All the great bowlers mentioned above are 20 century species – some played in the early years of the 21st century too. In the 21st century the world is producing more class batsmen than quality bowlers – or they pale into insignificance because of the onslaught by the former. We have wicket-keepers as world class batsmen like Kumar Sanghakara, Mahendra Singh Dhoni and now retired Adam Gilchrist. Even the bowlers are expected to make a few runs.
Take out the list of the Man of the Match award winners in all three versions of the game and you would find that players who have excelled with the bat are getting it most of the time in the recent time.
This gradual shift needs to be studied closely. The game of cricket is no more of feudal lords; it has become the first choice of the corporate bosses. What is different is that where the feudal lords failed the capitalists succeeded. The role of money has completely changed the nature of the game. As cricket was always a batsman game, spectators go to watch number of fours and sixes hit in the match rather than see how the wickets fall. They know that it is a natural process of the game, therefore, not much credit is being given to the bowlers.

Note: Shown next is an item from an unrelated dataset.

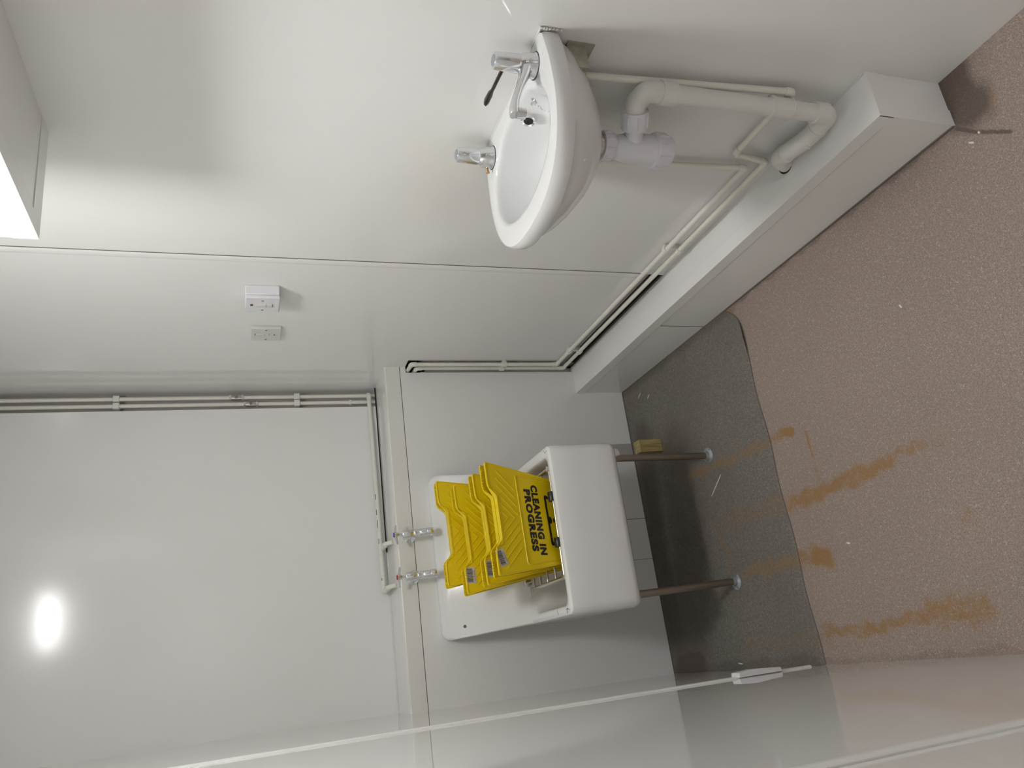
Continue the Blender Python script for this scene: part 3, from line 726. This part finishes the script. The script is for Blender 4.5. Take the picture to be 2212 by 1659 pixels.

If the history of the game of Gentlemen is traced, one will find something very interesting. In the 19th and early 20th centuries there were two types of cricketers: amateurs and professionals. While amateurs consider sport a kind of leisure and would play for pleasure and fun and not for money, the professionals used to play for money.

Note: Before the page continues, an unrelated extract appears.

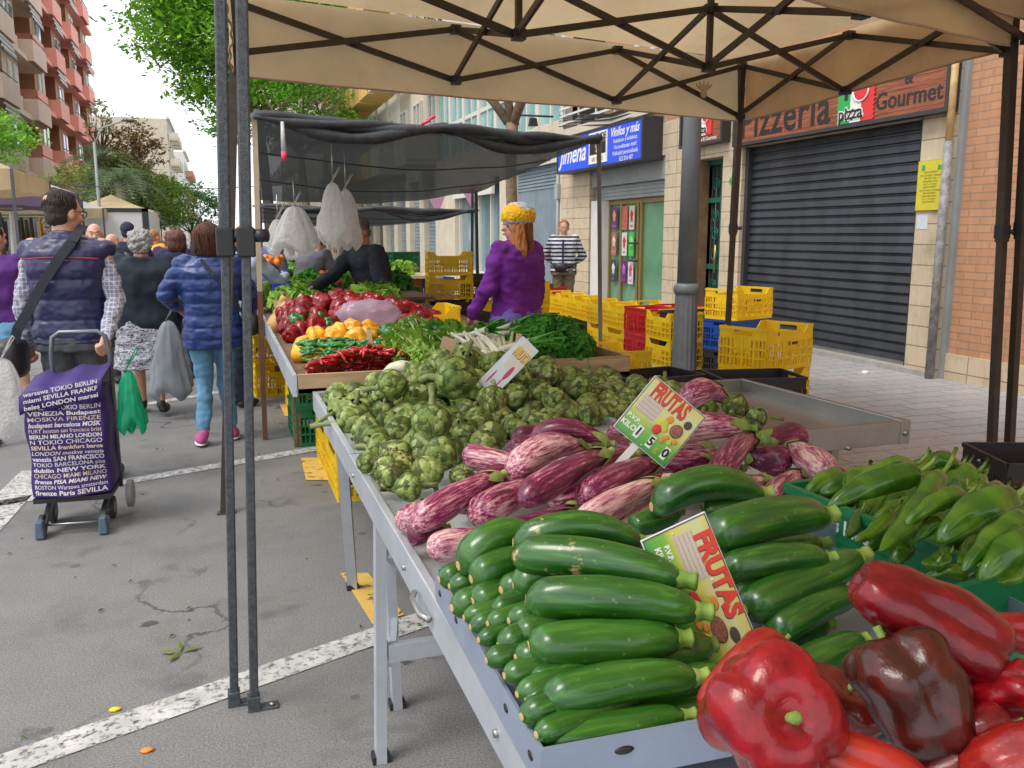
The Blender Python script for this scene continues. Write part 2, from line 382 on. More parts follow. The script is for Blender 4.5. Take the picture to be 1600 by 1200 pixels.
def pizza_logo(parent, y, z, s_, x):
    o_ = -Vector(parent.location)
    b = MB(); b.bx((x-.012, y+.0*s_, z-.5*s_), (x, y+.34*s_, z+.5*s_), 0); b.bx((x-.0125, y-.3*s_, z-.5*s_), (x-.0005, y-.0005, z+.5*s_), 1); b.bx((x-.0115, y-.62*s_, z-.5*s_), (x-.001, y-.3*s_-.0005, z+.5*s_), 2)
    for i in range(12):
        zz = z-.46*s_+i*.084*s_
        for yy, mm in ((y+.34*s_, 0), (y-.62*s_, 2)): b.tube([(x-.011, yy, zz), (x-.001, yy, zz)], .03*s_, 8, mm, False)
    lg = b.build('logo_stamp', [m_igrn, m_white, m_ired], parent, world=True)
    b = MB(); b.ell((x-.013, y-.28*s_, z+.06*s_), (.006, .2*s_, .19*s_), 0); b.build('tomato_emblem', m_ired, lg).location = o_
    rg = [(x-.02, y-.28*s_+.215*s_*math.cos(a*.3), z+.06*s_+.2*s_*math.sin(a*.3)) for a in range(22)]
    MB().tube(rg, .018*s_, 5).build('ring', m_white, lg).location = o_
    MB().tube([(x-.026, y-.28*s_+.06*s_*math.cos(a*1.26), z+.22*s_+.03*s_*math.sin(a*1.26)) for a in range(6)], .02*s_, 5).build('calyx', m_igrn, lg).location = o_
    text('I', .62*s_, m_ink, lg, Matrix.Translation(o_) @ FM(x-.016, y+.12*s_, z+.12*s_), bold=.01*s_)
    text('pizza', .34*s_, m_white, lg, Matrix.Translation(o_) @ FM(x-.017, y-.03*s_, z-.33*s_), bold=.025*s_)
    text('pizza', .34*s_, m_ink, lg, Matrix.Translation(o_) @ FM(x-.021, y-.03*s_, z-.33*s_), bold=.004*s_)
def ptext(parent, s_, size, y, z, x, m_=None, **k): return text(s_, size, m_ or m_ink, parent, Matrix.Translation(-Vector(parent.location)) @ FM(x, y, z), **k)
sg = thing('pizzeria_sign', 'long wood plank sign reading Pizzeria and Gourmet above the dark shutter', 'sign', (XW-.1, 6.6, 2.65))
MB().bx((XW-.1, 6.62, 2.66), (XW, 10.12, 3.3)).build('panel', m_sboard, sg, world=True)
b = MB(); b.bx((XW-.13, 6.58, 2.62), (XW, 10.16, 2.66)); b.bx((XW-.13, 6.58, 3.3), (XW, 10.16, 3.34)); b.bx((XW-.13, 6.58, 2.66), (XW, 6.62, 3.3)); b.bx((XW-.13, 10.12, 2.66), (XW, 10.16, 3.3)); b.build('frame', m_dark, sg, world=True)
ptext(sg, 'Pizzeria', .54, 9.14, 2.88, XW-.102, bold=.008, space=1.05)
pizza_logo(sg, 7.93, 2.95, .56, XW-.102)
ptext(sg, 'Pizza', .235, 7.12, 3.19, XW-.102, bold=.004); ptext(sg, '&', .17, 7.12, 3.0, XW-.102, bold=.004); ptext(sg, 'Gourmet', .235, 7.12, 2.82, XW-.102, bold=.004)
sg = thing('projecting_sign', 'small framed pizza sign with a tomato over the green door', 'sign', (XW-.1, 10.6, 2.75))
MB().bx((XW-.1, 10.45, 2.76), (XW, 11.5, 3.35)).build('panel', m_sboard, sg, world=True)
b = MB(); [b.bx((XW-.14, yy, 2.72), (XW, yy+.05, 3.4)) for yy in (10.4, 11.5)]; b.bx((XW-.14, 10.45, 2.72), (XW, 11.5, 2.76)); b.build('frame', m_dark, sg, world=True)
pizza_logo(sg, 11.0, 3.08, .46, XW-.102); ptext(sg, 'Pizza & Gourmet', .075, 10.85, 2.8, XW-.102, m_white)
ptext(sg, 'Pizzeria', .1, 10.95, 3.28, XW-.103)
# notice + paper + drainpipe + house number
m_notice = flat('yellow_notice', (.58, .50, .03), .5)
n_ = thing('notice_board', 'yellow metal notice plate screwed to the stone pillar', 'notice', (XW-.02, 6.82, 1.73))
MB().bx((XW-.025, 6.66, 1.73), (XW, 6.99, 2.2)).build('plate', m_notice, n_, world=True)
ink = flat('faded_ink', (.30, .27, .05))
for i in range(11): ptext(n_, ['AJUNTAMENT', 'zona de carga y descarga', 'dias laborables', 'mercadillo jueves', 'de 7 a 15 horas'][i % 5], .026, 6.825, 2.09-i*.028, XW-.026, ink)
MB().bx((XW-.028, 6.9, 2.11), (XW-.0255, 6.94, 2.16)).build('crest', m_igrn, n_, world=True); MB().bx((XW-.028, 6.7, 2.11), (XW-.0255, 6.74, 2.15)).build('crest', m_igrn, n_, world=True)
T(MB().bx((XW-.004, 6.84, 1.55), (XW, 6.98, 1.69)).build('paper_note', flat('bluish_paper', (.55, .6, .62)), loc=(XW, 6.9, 1.6)), 'small pale blue paper stuck below the yellow notice plate', 'paper')
n_ = thing('drainpipe', 'grey drainpipe covered in stickers on the stone pillar', 'pipe', (XW-.08, 6.55, ZP))
m_pipe = mat('stickered_pipe', (.22, .22, .22), .6, .5, 14, space='World', dirt=.4)
MB().tube([(XW-.09, 6.57, ZP), (XW-.09, 6.57, 2.35)], .042, 12).build('pipe', m_pipe, n_, world=True)
MB().tube([(XW-.09, 6.57, 2.35), (XW-.09, 6.57, 3.2)], .034, 10).build('pipe', mat('ochre_pipe', (.5, .33, .14), .6, space='World'), n_, world=True)
for z in (.25, .5, 1.35, 2.1): MB().lathe([(.05, -.02), (.062, -.02), (.062, .02), (.05, .02)], (XW-.09, 6.57, z), 12).build('collar', m_grey, n_, world=True)
for z, cc in ((1.5, (.5, .06, .04)), (1.62, (.6, .58, .5)), (1.75, (.1, .25, .4)), (1.88, (.55, .55, .5)), (1.98, (.08, .3, .2)), (2.2, (.6, .6, .55))): MB().lathe([(.0428, -.03), (.0435, -.03), (.0435, .03)], (XW-.09, 6.57, z), 12).build('sticker', flat('sticker_paint', cc), n_, world=True)
n_ = thing('house_number', 'green number 42 painted on the stone between door and shutter', 'number', (XW-.004, 10.33, 2.2)); ptext(n_, '42', .14, 10.33, 2.2, XW-.006, m_igrn, bold=.003)
# --- blue shop
t_ = thing('shop_building', 'stone fronted shop with a blue sign and a green glass door covered in posters', 'building', (XW, 12.2, 0))
wallbox(t_, (XW, 15.1, 0), (XW+D, 16.5, 3.5), m_clad); wallbox(t_, (XW, 12.2, 2.7), (XW+D, 15.1, 3.5), m_clad, 'lintel')
wallbox(t_, (XW+D, 12.2, 0), (XW+8, 16.5, 3.5), m_plas, 'core')
wallbox(t_, (XW+.9, 12.2, 3.5), (XW+8, 16.5, 13), bpy.data.materials['upper_brick'], 'upper_wall')
MB().bx((XW-.1, 12.2, 3.36), (XW+.9, 16.5, 3.5)).build('balcony_slab', m_plas, t_, world=True)
b = MB()
for i in range(7): b.bx((XW-.08, 12.25, 3.6+i*.14), (XW-.05, 16.45, 3.64+i*.14))
for y in np.arange(12.3, 16.5, .8): b.bx((XW-.075, y, 3.5), (XW-.045, y+.03, 4.5))
b.build('balcony_railing', flat('white_rail', (.6, .62, .62), .5), t_, world=True)
MB().bx((XW+.03, 12.2, 2.35), (XW+.32, 15.05, 2.7)).build('shutter_box', m_grey, t_, world=True)
corrug(12.25, 15.05, 2.1, 2.35, XW+.12, .06, .015).build('roller_shutter', m_grey, t_, world=True)
MB().bx((XW+.02, 14.6, ZP), (XW+.3, 15.05, 2.1)).build('white_jamb', m_plas2, t_, world=True)
m_gframe = flat('gold_frame', (.30, .22, .08), .4, metal=.4); m_ggreen = mat('green_film_glass', (.13, .30, .17), .12, .15, 2, spec=.8, space='World')
MB().bx((XW+.22, 12.25, ZP), (XW+.25, 14.6, 2.1)).build('glazing', m_ggreen, t_, world=True)
b = MB()
for yy in (12.22, 13.28, 13.40, 14.05, 14.55): b.bx((XW+.17, yy, ZP), (XW+.22, yy+.07, 2.1))
b.bx((XW+.175, 12.29, 2.02), (XW+.215, 14.55, 2.1)); b.bx((XW+.175, 12.29, ZP), (XW+.215, 14.55, ZP+.1)); b.build('door_frame', m_gframe, t_, world=True)
for zz in (1.05, 1.35): MB().tube([(XW+.2, 13.42, zz), (XW+.11, 13.42, zz), (XW+.11, 13.52, zz), (XW+.11, 13.62, zz)], .015).build('door_handle', m_black, t_, world=True)
cols = [(.13, .03, .2), (.5, .13, .1), (.6, .52, .4), (.4, .12, .1), (.62, .6, .58), (.05, .5, .05), (.04, .05, .07), (.12, .02, .12), (.65, .62, .63)]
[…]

There was not enough money in cricket then for the aristocrats to be interested in. The wages of professionals were paid by patronage or subscription or gate money from the matches.
In those days cricket was a summer game in England. Most professionals worked as miners or in other forms of working class. So there was a social superiority of amateurs and they were called Gentlemen while professionals had to be content with being described as players. They even entered the ground from different entrances.
One just need not go to know these facts from any cricketing encyclopaedia. Even in Class-IX CBSE History book (India and the Contemporary World-I) one can get a brief mention of these facts.
It says that amateurs tended to be batsmen, leaving the energetic, hard-working aspects of the game, like fast bowling, to the professionals. That is why partly the laws of the game always give the benefit of doubt to the batsman. The rules were made to favour Gentlemen, who did most of the batting. It is due to this social superiority that the amateur was always chosen as captain of a team. It was not so because batsmen were naturally better captains, but because they were generally Gentlemen, who were always amateurs. It was not till 1930s that the English Test team was led by a professional, the Yorkshire batsman, Len Hutton, who scored the highest run 364 in a Test match before Gary Sobers of West Indies beat it in 1958.
In the second half of the 20th century cricket became somewhat a common man’s game with bowlers gradually acquiring respectability. But then entered the corporate sector. They slowly started mending the rules to suit more and more batsmen in all versions of the game. The 30-yard restrictions on fielders, introduction of power-play, change in the LBW rules, declaring ball wide in ODI if bowled on the leg-stumps were all anti-bowler rules.
The capitalists used a very subtle way to fulfil their own agenda. One-dayers and Twenty20 started replacing the five-day Test matches. The argument was that five days are too long for a developed country to waste for match. People welcomed the move. But then gradually the number of One-dayers and Twenty-20 matches multiplied manifold. Now the number of days a team spent annually on ODIs and Twenty20s are much more than the Test matches. Unlike the Test matches, which a few people used to watch, the One-Dayers and Twenty20s were made national addiction. They take to ransom the whole country for days together.
The day-night version is a cruel joke on the energy starved people of poor country like India. While it requires displacement of millions of people, enormous amount of money and pollution in environment to produce electricity, the precious energy is wasted in playing cricket matches and not for the education of children or irrigation of farmland. The poor players, otherwise respected and admired by countrymen, are now auctioned like animals by liquor-barons, film-stars and mafia under the very attractive and innocuous slogan of Indian Premier League. And the capitalists laugh all the way to banks with more fantastic ideas to befool the people in the days and years to come.